··· Material

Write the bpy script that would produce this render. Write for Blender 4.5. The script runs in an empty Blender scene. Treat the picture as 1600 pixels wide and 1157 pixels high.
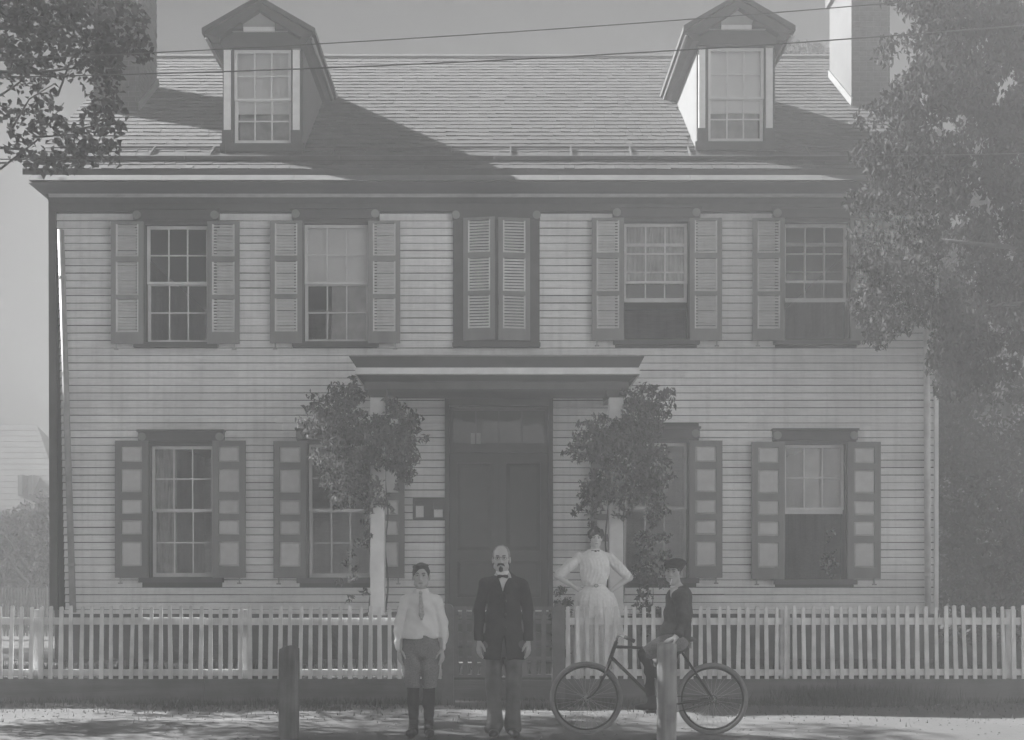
import bpy, math, random
import numpy as np
from mathutils import Vector

scene = bpy.context.scene
col = scene.collection
rnd = random.Random(11)
rng = np.random.default_rng(5)

# ------------------------------------------------------------------ camera, sky, sun, exposure
F = 1921.0            # focal length in photograph pixels
PX, PY = 775.0, 895.0 # vanishing point of the lines that run away from the camera
cam_d = bpy.data.cameras.new('camera')
cam_d.sensor_width = 36.0
cam_d.lens = 36.0 * F / 1600.0
cam_d.shift_x = (800.0 - PX) / 1600.0
cam_d.shift_y = (PY - 578.5) / 1600.0
cam_d.clip_start = 0.05
cam_d.clip_end = 2000
cam = bpy.data.objects.new('camera', cam_d)
col.objects.link(cam)
cam.location = (0, 0, 1.5)
cam.rotation_euler = (math.radians(90), 0, 0)
scene.camera = cam

SKY_EVEN, SKY_PALE = 0.95, 0.15
SUN_TO = Vector((-1.25, 0.50, 1.0)).normalized()
elev = math.asin(SUN_TO.z)
azim = math.atan2(SUN_TO.x, SUN_TO.y)          # clockwise from +Y
world = bpy.data.worlds.new('World')
scene.world = world
world.use_nodes = True
wn = world.node_tree.nodes
wl = world.node_tree.links
wn.clear()
sky = wn.new('ShaderNodeTexSky')
sky.sky_type = 'NISHITA'
sky.sun_disc = False
sky.sun_elevation = elev
sky.sun_rotation = azim
sky.dust_density = 3.0
bw = wn.new('ShaderNodeRGBToBW')               # a plate without colour
bg = wn.new('ShaderNodeBackground')
bg.inputs['Strength'].default_value = 0.05
wo = wn.new('ShaderNodeOutputWorld')
wl.new(sky.outputs[0], bw.inputs[0])
# thin high haze evens the sky out: most of its light comes from a pale, even veil
mixs = wn.new('ShaderNodeMix'); mixs.data_type = 'FLOAT'
mixs.inputs['Factor'].default_value = SKY_EVEN
mixs.inputs['B'].default_value = SKY_PALE
wl.new(bw.outputs[0], mixs.inputs['A'])
wl.new(mixs.outputs['Result'], bg.inputs['Color'])
wl.new(bg.outputs[0], wo.inputs['Surface'])

sun_d = bpy.data.lights.new('sun', 'SUN')
sun_d.energy = 3.8
sun_d.angle = math.radians(0.53)
sun = bpy.data.objects.new('sun', sun_d)
col.objects.link(sun)
sun.rotation_euler = (-SUN_TO).to_track_quat('-Z', 'Y').to_euler()
sun.location = (-30, 20, 30)

scene.view_settings.view_transform = 'Standard'
scene.view_settings.look = 'None'
scene.view_settings.exposure = 2.75
scene.view_settings.gamma = 1.0
scene.view_settings.use_curve_mapping = False
scene.render.engine = 'CYCLES'
scene.cycles.volume_bounces = 2
scene.cycles.max_bounces = 8
scene.cycles.diffuse_bounces = 4
scene.cycles.transparent_max_bounces = 12

HAZE_DENSITY = 0.0128

# ------------------------------------------------------------------ helpers
def X(px, Y): return (px - PX) * Y / F
def Z(py, Y): return 1.5 + (PY - py) * Y / F

class MB:
    """collects geometry for one mesh"""
    def __init__(s): s.v = []; s.f = []; s.m = []
    def add(s, vs, fs, mi=0):
        o = len(s.v); s.v += [tuple(p) for p in vs]
        s.f += [tuple(i + o for i in f) for f in fs]; s.m += [mi] * len(fs)
        return s
    def box(s, x0, x1, y0, y1, z0, z1, mi=0):
        return s.add([(x0,y0,z0),(x1,y0,z0),(x1,y1,z0),(x0,y1,z0),(x0,y0,z1),(x1,y0,z1),(x1,y1,z1),(x0,y1,z1)],
                     [(0,3,2,1),(4,5,6,7),(0,1,5,4),(1,2,6,5),(2,3,7,6),(3,0,4,7)], mi)
    def hexa(s, p, mi=0):   # 8 points, same order as box
        return s.add(p, [(0,3,2,1),(4,5,6,7),(0,1,5,4),(1,2,6,5),(2,3,7,6),(3,0,4,7)], mi)
    def prism_x(s, prof, x0, x1, mi=0, xin=None):   # prof: list of (y,z), extruded along x
        n = len(prof)
        a = [(x0 if xin is None else x0 + xin[i], y, z) for i, (y, z) in enumerate(prof)]
        b = [(x1 if xin is None else x1 - xin[i], y, z) for i, (y, z) in enumerate(prof)]
        fs = [tuple(range(n))[::-1], tuple(range(n, 2*n))]
        fs += [(i, (i+1) % n, n + (i+1) % n, n + i) for i in range(n)]
        return s.add(a + b, fs, mi)
    def prism_y(s, prof, y0, y1, mi=0):   # prof: (x,z)
        n = len(prof)
        a = [(x, y0, z) for x, z in prof]; b = [(x, y1, z) for x, z in prof]
        fs = [tuple(range(n)), tuple(range(n, 2*n))[::-1]]
        fs += [((i+1) % n, i, n + i, n + (i+1) % n) for i in range(n)]
        return s.add(a + b, fs, mi)
    def tube(s, pts, rad, n=8, mi=0, closed=False):
        pts = [Vector(p) for p in pts]
        R = rad if isinstance(rad, (list, tuple)) else [rad] * len(pts)
        m = len(pts); vs = []; fs = []
        ref = None
        for i, p in enumerate(pts):
            if closed: t = pts[(i+1) % m] - pts[i-1]
            else: t = pts[min(i+1, m-1)] - pts[max(i-1, 0)]
            t.normalize()
            if ref is None:
                ref = Vector((0,0,1)) if abs(t.z) < .9 else Vector((1,0,0))
            u = (ref - t * ref.dot(t)).normalized(); w = t.cross(u); ref = u
            for k in range(n):
                a = 2*math.pi*k/n
                vs.append(p + (u*math.cos(a) + w*math.sin(a)) * R[i])
        for i in range(m if closed else m-1):
            j = (i+1) % m
            for k in range(n):
                l = (k+1) % n
                fs.append((i*n+k, i*n+l, j*n+l, j*n+k))
        if not closed:
            fs.append(tuple(range(n))[::-1]); fs.append(tuple((m-1)*n + k for k in range(n)))
        return s.add(vs, fs, mi)
    def disc_y(s, cx, cy, cz, r0, r1, y0, y1, n=16, mi=0):  # ring/disc facing -y
        prof_o = [(cx + r1*math.cos(2*math.pi*k/n), cz + r1*math.sin(2*math.pi*k/n)) for k in range(n)]
        return s.prism_y(prof_o, y0, y1, mi)
    def mesh(s, name, mats, smooth=False):
        me = bpy.data.meshes.new(name)
        me.from_pydata(s.v, [], s.f)
        for m in (mats if isinstance(mats, (list, tuple)) else [mats]): me.materials.append(m)
        if any(s.m): me.polygons.foreach_set('material_index', s.m)
        if smooth: me.polygons.foreach_set('use_smooth', [True] * len(s.f))
        me.update()
        return me

WL = {}
def link(o, parent=None, loc=(0,0,0)):
    col.objects.link(o)
    loc = Vector(loc)
    WL[o.name] = loc
    if parent is not None:
        o.parent = parent
        o.location = loc - WL[parent.name]
    else:
        o.location = loc
    return o
def obj(name, mb, mat=None, parent=None, loc=(0,0,0), smooth=False):
    """geometry given in coordinates relative to loc"""
    me = mb.mesh(name, mat, smooth) if isinstance(mb, MB) else mb
    return link(bpy.data.objects.new(name, me), parent, loc)
def wobj(name, mb, mat, parent, smooth=False):
    """geometry given in world coordinates; the origin goes to the middle of its base"""
    a = np.array(mb.v); lo = a.min(0); hi = a.max(0)
    c = Vector(((lo[0]+hi[0])/2, (lo[1]+hi[1])/2, lo[2]))
    mb.v = [(p[0]-c.x, p[1]-c.y, p[2]-c.z) for p in mb.v]
    return obj(name, mb, mat, parent, c, smooth)
def thing(name, label, cat, loc=(0,0,0), group=None):
    o = bpy.data.objects.new(name, None)
    o.empty_display_size = .2
    link(o, None, loc)
    return tag(o, label, cat, group)
def tag(o, label=None, cat=None, group=None, kind=None):
    if label: o['label'] = label
    if cat: o['category'] = cat
    if group: o['group'] = group
    if kind: o['kind'] = kind
    return o

# ------------------------------------------------------------------ materials (all neutral grey: the plate has no colour)
def mat(name, v, rough=.8, var=.12, scale=6.0, bump=.0, bscale=60.0, stretch=(1,1,1), objvar=0.0, spec=.3, dirt=0.0, dscale=1.3, streak=0.0):
    m = bpy.data.materials.new(name); m.use_nodes = True
    nt = m.node_tree; N = nt.nodes; L = nt.links
    b = N['Principled BSDF']
    b.inputs['Roughness'].default_value = rough
    b.inputs['Specular IOR Level'].default_value = spec
    tc = N.new('ShaderNodeTexCoord'); mp = N.new('ShaderNodeMapping')
    mp.inputs['Scale'].default_value = stretch
    geo = N.new('ShaderNodeNewGeometry')
    L.new(geo.outputs['Position'], mp.inputs['Vector'])
    n1 = N.new('ShaderNodeTexNoise'); n1.inputs['Scale'].default_value = scale; n1.inputs['Detail'].default_value = 5
    L.new(mp.outputs[0], n1.inputs['Vector'])
    mr = N.new('ShaderNodeMapRange')
    mr.inputs['From Min'].default_value = .25; mr.inputs['From Max'].default_value = .75
    mr.inputs['To Min'].default_value = v*(1-var); mr.inputs['To Max'].default_value = v*(1+var)
    L.new(n1.outputs['Fac'], mr.inputs['Value'])
    out = mr.outputs[0]
    if objvar:
        oi = N.new('ShaderNodeObjectInfo'); r2 = N.new('ShaderNodeMapRange')
        r2.inputs['To Min'].default_value = 1-objvar; r2.inputs['To Max'].default_value = 1+objvar
        L.new(oi.outputs['Random'], r2.inputs['Value'])
        mu = N.new('ShaderNodeMath'); mu.operation = 'MULTIPLY'
        L.new(out, mu.inputs[0]); L.new(r2.outputs[0], mu.inputs[1]); out = mu.outputs[0]
    if dirt:
        n3 = N.new('ShaderNodeTexNoise'); n3.inputs['Scale'].default_value = dscale; n3.inputs['Detail'].default_value = 7
        L.new(geo.outputs['Position'], n3.inputs['Vector'])
        r3 = N.new('ShaderNodeMapRange')
        r3.inputs['From Min'].default_value = .42; r3.inputs['From Max'].default_value = .68
        r3.inputs['To Min'].default_value = 1; r3.inputs['To Max'].default_value = 1-dirt
        L.new(n3.outputs['Fac'], r3.inputs['Value'])
        mu = N.new('ShaderNodeMath'); mu.operation = 'MULTIPLY'
        L.new(out, mu.inputs[0]); L.new(r3.outputs[0], mu.inputs[1]); out = mu.outputs[0]
    if streak:      # run-off marks and flaked paint, drawn out downwards
        m4 = N.new('ShaderNodeMapping'); m4.inputs['Scale'].default_value = (9, 9, .45); L.new(geo.outputs['Position'], m4.inputs['Vector'])
        n4 = N.new('ShaderNodeTexNoise'); n4.inputs['Scale'].default_value = 1.6; n4.inputs['Detail'].default_value = 6
        L.new(m4.outputs[0], n4.inputs['Vector'])
        r4 = N.new('ShaderNodeMapRange')
        r4.inputs['From Min'].default_value = .48; r4.inputs['From Max'].default_value = .74
        r4.inputs['To Min'].default_value = 1; r4.inputs['To Max'].default_value = 1-streak
        L.new(n4.outputs['Fac'], r4.inputs['Value'])
        mu = N.new('ShaderNodeMath'); mu.operation = 'MULTIPLY'
        L.new(out, mu.inputs[0]); L.new(r4.outputs[0], mu.inputs[1]); out = mu.outputs[0]
    L.new(out, b.inputs['Base Color'])
    if bump:
        n2 = N.new('ShaderNodeTexNoise'); n2.inputs['Scale'].default_value = bscale; n2.inputs['Detail'].default_value = 4
        L.new(mp.outputs[0], n2.inputs['Vector'])
        bp = N.new('ShaderNodeBump'); bp.inputs['Strength'].default_value = bump; bp.inputs['Distance'].default_value = .01
        L.new(n2.outputs['Fac'], bp.inputs['Height']); L.new(bp.outputs[0], b.inputs['Normal'])
    return m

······

[The exercise] Exactly reproduce the run of lines from the start of the listing through the line with "rng = np.random.default_rng(5)", inclusive; pictures are not copied.

[Result]
Write the bpy script that would produce this render. Write for Blender 4.5. The script runs in an empty Blender scene. Treat the picture as 1600 pixels wide and 1157 pixels high.
import bpy, math, random
import numpy as np
from mathutils import Vector

scene = bpy.context.scene
col = scene.collection
rnd = random.Random(11)
rng = np.random.default_rng(5)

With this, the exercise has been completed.